Scripts that build scenes:
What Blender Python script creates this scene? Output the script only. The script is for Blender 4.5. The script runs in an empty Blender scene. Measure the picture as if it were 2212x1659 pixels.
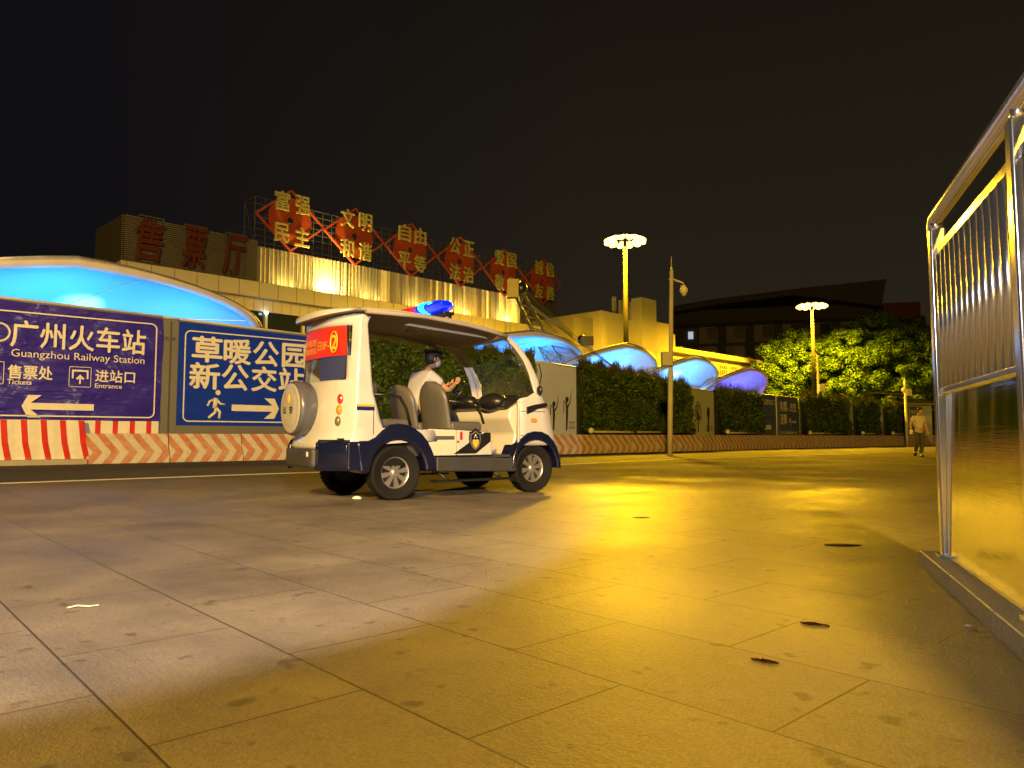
import bpy, bmesh, math, random
import numpy as np
from mathutils import Vector, Matrix
random.seed(7); rng = np.random.default_rng(7)
scene = bpy.context.scene
COL = scene.collection
R = math.radians
# ------------------------------------------------------------------ camera
FL, CX, CY, EYE = 1597.0, 1106.0, 829.5, 0.70
TH = math.atan((943 - 829.5) / FL)
cam = bpy.data.cameras.new('camera'); cam.lens = 26; cam.sensor_width = 36
cam.clip_start = 0.05; cam.clip_end = 3000
co = bpy.data.objects.new('camera', cam); COL.objects.link(co)
co.location = (0, 0, EYE); co.rotation_euler = (R(90) + TH, 0, 0)
scene.camera = co

def ray(px, py):
    u = (px - CX) / FL; v = (CY - py) / FL
    y = math.cos(TH) - v * math.sin(TH); z = math.sin(TH) + v * math.cos(TH)
    return (u / y, 1.0, z / y)
def ground(px, py, z=0.0):
    r = ray(px, py); t = (z - EYE) / r[2]; return Vector((r[0] * t, t, z))
def at(px, py, Y):
    r = ray(px, py); return Vector((r[0] * Y, Y, EYE + r[2] * Y))
def on_plane(px, py, A, n):
    r = ray(px, py); t = (A[0] * n[0] + A[1] * n[1]) / (r[0] * n[0] + r[1] * n[1])
    return Vector((r[0] * t, t, EYE + r[2] * t))

# ------------------------------------------------------------------ materials
MATS = {}
def newmat(name):
    m = bpy.data.materials.new(name); m.use_nodes = True
    nt = m.node_tree; b = nt.nodes['Principled BSDF']; MATS[name] = m
    return m, nt, b
def nd(nt, t, **kw):
    n = nt.nodes.new(t)
    for k, v in kw.items(): setattr(n, k, v)
    return n
def setin(n, d):
    for k, v in d.items(): n.inputs[k].default_value = v
def mat(name, c, rough=.5, metal=0, spec=.5, var=.12, vscale=3, bump=0, bscale=40, coat=0, emis=None, es=0, c2=None, dirt=0, stretch=(1, 1, 1), detail=6):
    m, nt, b = newmat(name); L = nt.links
    tc = nd(nt, 'ShaderNodeTexCoord'); mp = nd(nt, 'ShaderNodeMapping'); mp.inputs['Scale'].default_value = stretch
    L.new(tc.outputs['Object'], mp.inputs[0])
    no = nd(nt, 'ShaderNodeTexNoise'); setin(no, {'Scale': vscale, 'Detail': detail, 'Roughness': .6}); L.new(mp.outputs[0], no.inputs['Vector'])
    rp = nd(nt, 'ShaderNodeValToRGB'); e = rp.color_ramp.elements
    e[0].position = .3; e[1].position = .7
    d = tuple(max(0, x * (1 - var)) for x in c); l = tuple(min(1, x * (1 + var)) for x in c)
    if c2: d = c2; l = c
    e[0].color = (*d, 1); e[1].color = (*l, 1)
    L.new(no.outputs[0], rp.inputs[0])
    out = rp.outputs[0]
    if dirt:
        n2 = nd(nt, 'ShaderNodeTexNoise'); setin(n2, {'Scale': vscale * .5, 'Detail': 8, 'Roughness': .7}); L.new(mp.outputs[0], n2.inputs['Vector'])
        r2 = nd(nt, 'ShaderNodeValToRGB'); r2.color_ramp.elements[0].position = .45; r2.color_ramp.elements[1].position = .7
        L.new(n2.outputs[0], r2.inputs[0])
        mu = nd(nt, 'ShaderNodeMath', operation='MULTIPLY'); L.new(r2.outputs[0], mu.inputs[0]); mu.inputs[1].default_value = dirt
        mx = nd(nt, 'ShaderNodeMixRGB'); mx.inputs[2].default_value = (.05, .045, .03, 1); L.new(mu.outputs[0], mx.inputs[0]); L.new(out, mx.inputs[1]); out = mx.outputs[0]
    L.new(out, b.inputs['Base Color'])
    mr = nd(nt, 'ShaderNodeMapRange'); setin(mr, {'To Min': max(.02, rough * .8), 'To Max': min(1, rough * 1.25)}); L.new(no.outputs[0], mr.inputs[0]); L.new(mr.outputs[0], b.inputs['Roughness'])
    b.inputs['Metallic'].default_value = metal; b.inputs['Specular IOR Level'].default_value = spec
    b.inputs['Coat Weight'].default_value = coat; b.inputs['Coat Roughness'].default_value = .06
    if bump:
        n3 = nd(nt, 'ShaderNodeTexNoise'); setin(n3, {'Scale': bscale, 'Detail': 4}); L.new(mp.outputs[0], n3.inputs['Vector'])
        bp = nd(nt, 'ShaderNodeBump'); setin(bp, {'Strength': bump, 'Distance': .02}); L.new(n3.outputs[0], bp.inputs['Height']); L.new(bp.outputs[0], b.inputs['Normal'])
    if emis:
        b.inputs['Emission Color'].default_value = (*emis, 1); b.inputs['Emission Strength'].default_value = es
    return m

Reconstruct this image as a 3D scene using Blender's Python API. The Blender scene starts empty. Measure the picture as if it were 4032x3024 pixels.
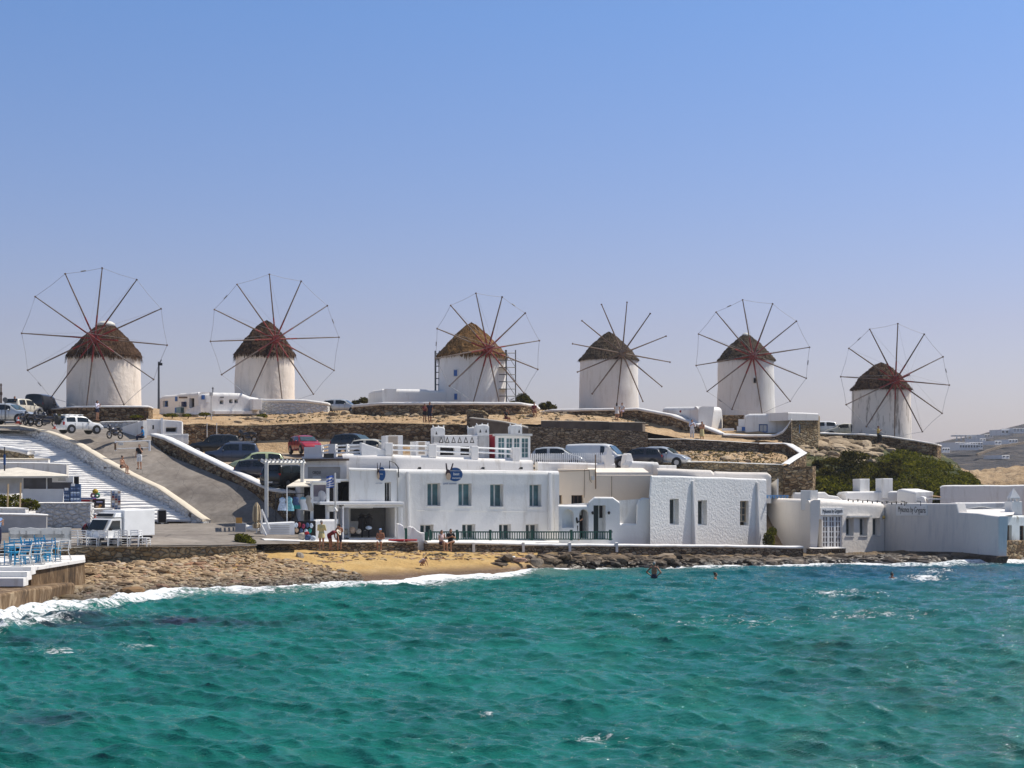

YOUR INSTRUCTIONS: Make an exact copy of every record, pictures excluded.

WRITTEN SOLUTION:
What Blender Python script creates this scene? Output the script only. The script is for Blender 4.5. The script runs in an empty Blender scene. Measure the picture as if it were 2212x1659 pixels.
import bpy, bmesh, math, random
import numpy as np
from mathutils import Vector, Matrix
random.seed(7); rng = np.random.default_rng(7)
scene = bpy.context.scene
COL = scene.collection
R = math.radians
# ------------------------------------------------------------------ camera
FL, CX, CY, EYE = 1597.0, 1106.0, 829.5, 0.70
TH = math.atan((943 - 829.5) / FL)
cam = bpy.data.cameras.new('camera'); cam.lens = 26; cam.sensor_width = 36
cam.clip_start = 0.05; cam.clip_end = 3000
co = bpy.data.objects.new('camera', cam); COL.objects.link(co)
co.location = (0, 0, EYE); co.rotation_euler = (R(90) + TH, 0, 0)
scene.camera = co

def ray(px, py):
    u = (px - CX) / FL; v = (CY - py) / FL
    y = math.cos(TH) - v * math.sin(TH); z = math.sin(TH) + v * math.cos(TH)
    return (u / y, 1.0, z / y)
def ground(px, py, z=0.0):
    r = ray(px, py); t = (z - EYE) / r[2]; return Vector((r[0] * t, t, z))
def at(px, py, Y):
    r = ray(px, py); return Vector((r[0] * Y, Y, EYE + r[2] * Y))
def on_plane(px, py, A, n):
    r = ray(px, py); t = (A[0] * n[0] + A[1] * n[1]) / (r[0] * n[0] + r[1] * n[1])
    return Vector((r[0] * t, t, EYE + r[2] * t))

# ------------------------------------------------------------------ materials
MATS = {}
def newmat(name):
    m = bpy.data.materials.new(name); m.use_nodes = True
    nt = m.node_tree; b = nt.nodes['Principled BSDF']; MATS[name] = m
    return m, nt, b
def nd(nt, t, **kw):
    n = nt.nodes.new(t)
    for k, v in kw.items(): setattr(n, k, v)
    return n
def setin(n, d):
    for k, v in d.items(): n.inputs[k].default_value = v
def mat(name, c, rough=.5, metal=0, spec=.5, var=.12, vscale=3, bump=0, bscale=40, coat=0, emis=None, es=0, c2=None, dirt=0, stretch=(1, 1, 1), detail=6):
    m, nt, b = newmat(name); L = nt.links
    tc = nd(nt, 'ShaderNodeTexCoord'); mp = nd(nt, 'ShaderNodeMapping'); mp.inputs['Scale'].default_value = stretch
    L.new(tc.outputs['Object'], mp.inputs[0])
    no = nd(nt, 'ShaderNodeTexNoise'); setin(no, {'Scale': vscale, 'Detail': detail, 'Roughness': .6}); L.new(mp.outputs[0], no.inputs['Vector'])
    rp = nd(nt, 'ShaderNodeValToRGB'); e = rp.color_ramp.elements
    e[0].position = .3; e[1].position = .7
    d = tuple(max(0, x * (1 - var)) for x in c); l = tuple(min(1, x * (1 + var)) for x in c)
    if c2: d = c2; l = c
    e[0].color = (*d, 1); e[1].color = (*l, 1)
    L.new(no.outputs[0], rp.inputs[0])
    out = rp.outputs[0]
    if dirt:
        n2 = nd(nt, 'ShaderNodeTexNoise'); setin(n2, {'Scale': vscale * .5, 'Detail': 8, 'Roughness': .7}); L.new(mp.outputs[0], n2.inputs['Vector'])
        r2 = nd(nt, 'ShaderNodeValToRGB'); r2.color_ramp.elements[0].position = .45; r2.color_ramp.elements[1].position = .7
        L.new(n2.outputs[0], r2.inputs[0])
        mu = nd(nt, 'ShaderNodeMath', operation='MULTIPLY'); L.new(r2.outputs[0], mu.inputs[0]); mu.inputs[1].default_value = dirt
        mx = nd(nt, 'ShaderNodeMixRGB'); mx.inputs[2].default_value = (.05, .045, .03, 1); L.new(mu.outputs[0], mx.inputs[0]); L.new(out, mx.inputs[1]); out = mx.outputs[0]
    L.new(out, b.inputs['Base Color'])
    mr = nd(nt, 'ShaderNodeMapRange'); setin(mr, {'To Min': max(.02, rough * .8), 'To Max': min(1, rough * 1.25)}); L.new(no.outputs[0], mr.inputs[0]); L.new(mr.outputs[0], b.inputs['Roughness'])
    b.inputs['Metallic'].default_value = metal; b.inputs['Specular IOR Level'].default_value = spec
    b.inputs['Coat Weight'].default_value = coat; b.inputs['Coat Roughness'].default_value = .06
    if bump:
        n3 = nd(nt, 'ShaderNodeTexNoise'); setin(n3, {'Scale': bscale, 'Detail': 4}); L.new(mp.outputs[0], n3.inputs['Vector'])
        bp = nd(nt, 'ShaderNodeBump'); setin(bp, {'Strength': bump, 'Distance': .02}); L.new(n3.outputs[0], bp.inputs['Height']); L.new(bp.outputs[0], b.inputs['Normal'])
    if emis:
        b.inputs['Emission Color'].default_value = (*emis, 1); b.inputs['Emission Strength'].default_value = es
    return m

Reconstruct this image as a 3D scene using Blender's Python API. The Blender scene starts empty. Measure the picture as if it were 4032x3024 pixels.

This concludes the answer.